Show and Listen

During a show and listen a piece is exhibited in a exhibition environment and unlike in a public exhibition where I would generally get next to no feedback, here I am allowed to take a step back from the discussion and listen intently to what my course mates think about the piece; receiving an in depth critic of the work. It is so useful when moving forward with a piece and allows you to see what others think about the work without them having any prior knowledge of what your practice is about.

For this show and listen I wanted to show a more resolved piece and as I said in my previous blog post I wanted to re-work the piece I had exhibited in The Classroom Gallery- My 34 Lillieshall Road. Having already set up the piece before this gave me a chance to re-work the piece with more confidence. In the show and listen I changed the setup to a contemporary home setting. Someone remarked that it was “like a scene from IKEA.” I enjoy the modern reference made here to the furnishings chosen. During the classroom show the furnishings had been a mix of eras which I think suited that space however the contemporary feel here established the correct era I had had my experience with house. One of the tutors posed the most intriguing question for me as she wondered; Why not more? Why not wallpaper etc? This was something I myself had questioned in the setup; whether or not it needed more. She reflected that my choice of furnishings was just enough to help trigger the imagination but not too much so that the viewer’s imagination was controlled. The home setup triggered the imagination but the text itself was where the audience created their story.

One main point that was mentioned during the show and listen that I really kicked myself for not thinking of was tuning the light off in the room and only displaying the work at lamp light! The piece could have been more intimate to the viewer this way! It could have created a cosy atmosphere and even played on the idea that when I visited the house it was dark outside. In the photos you can see that I have experimented with this afterwards. Whether or not this then becomes a little too creepy is another thing.

Something which was a huge concern for the audience was their torment in whether this was fact or fiction. This was something I hadn’t even considered. To me the piece was obviously completely real. I had been to the house; this was my experience there.
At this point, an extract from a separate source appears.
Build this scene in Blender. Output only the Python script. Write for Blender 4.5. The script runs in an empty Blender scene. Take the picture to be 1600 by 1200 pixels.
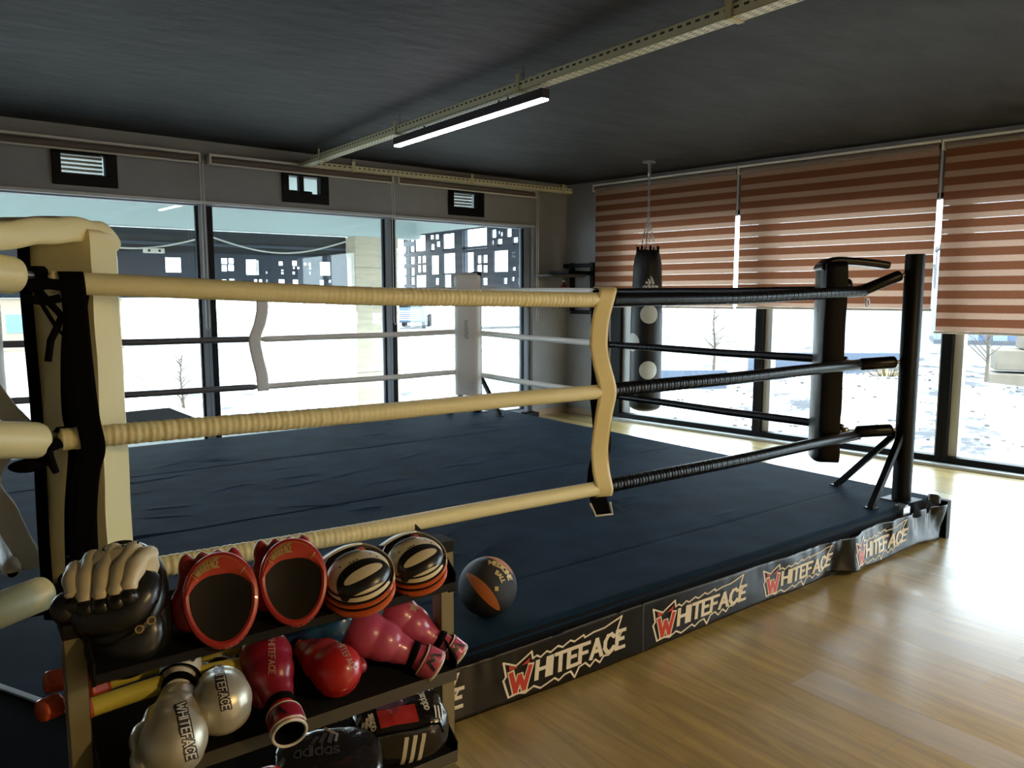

There was no doubt in my mind. They however kept coming back to the question “Do you think she actually went to the house?” This was something I thought of as a negative, as though I hadn’t quite convinced them, however perhaps this just adds to the mystery, adds to the notion of the private v public. Why would someone want to know so much about one house? In terms of proceeding with the work, people suggested visiting other peoples homes, my experience there, other writers, artists etc. One person commented saying the work could benefit by the work being more personal to me; so visiting homes of my past. To me though there is no interest in either of the two. No one would care about my history in a house more than a history of a famous person’s house. This piece to me was more concerned with the layering of lives in a house, any house; this just being the example of one. This finalized the piece for me. I don’t want to carry on creating similar versions. I want to carry on making work that carries with it the sense of a past of a layering of lives in a home.

34 Lillieshall Road

Whilst In London I just couldn’t resist paying a visit to the HOME I’d been reading all about in the book I mentioned earlier by Julie Myerson. It seemed an odd thing to do, but I had to see it for myself. I got on the tube to Clapham Common like so many of the past residents of 34 Lillieshall Road would have before me. I Google mapped from the tube and I found it! I found Lillieshall Road! I was so happy to finally see it, the houses where smaller than I had imagined. I walked up the road; it had got to 5 o clock by this time so it had gotten dark, maybe unfortunately. I couldn’t see the house in its full light. As I got nearer to the house I walked down, following the numbers, 12- I’m on the right side of the road then. 32… It must be the next house! There it was, the lights were on, someone was home. Was it the writer? I had no idea but without hesitation I rang the doorbell. (Well I took it all in first, got a few photographs.) I didn’t question myself before I rang the bell though, I just did it. A little boy came running to the door and I could hear his mum say ask who it is first. I explained he didn’t know me. His mum came to the door, all a bit flustered. I was flustered too I apologised for just knocking on her door like this, but I was in London and I had read the book. She knew about the book but explained the writer no longer lived there. I have to say I was a little disappointed that the writer was no longer there. I would have loved to have met her, and I know she would have invited me in no questions asked. As it was, the women who lived there was pleasant enough but explained she was just making tea, well I think she said dinner, so didn’t feel like inviting me in. In a way I didn’t want to go in. I had got my glimpse of the place. I saw that the hallway wasn’t the bright pink that the writer had described in her time at the house. I saw the colourful stripy carpet going up the stairs and the lower level kitchen down at the end of the corridor, which looked modern and white. It was strange because after I rang the bell, I didn’t want to go in. It was this families HOME. Their private place.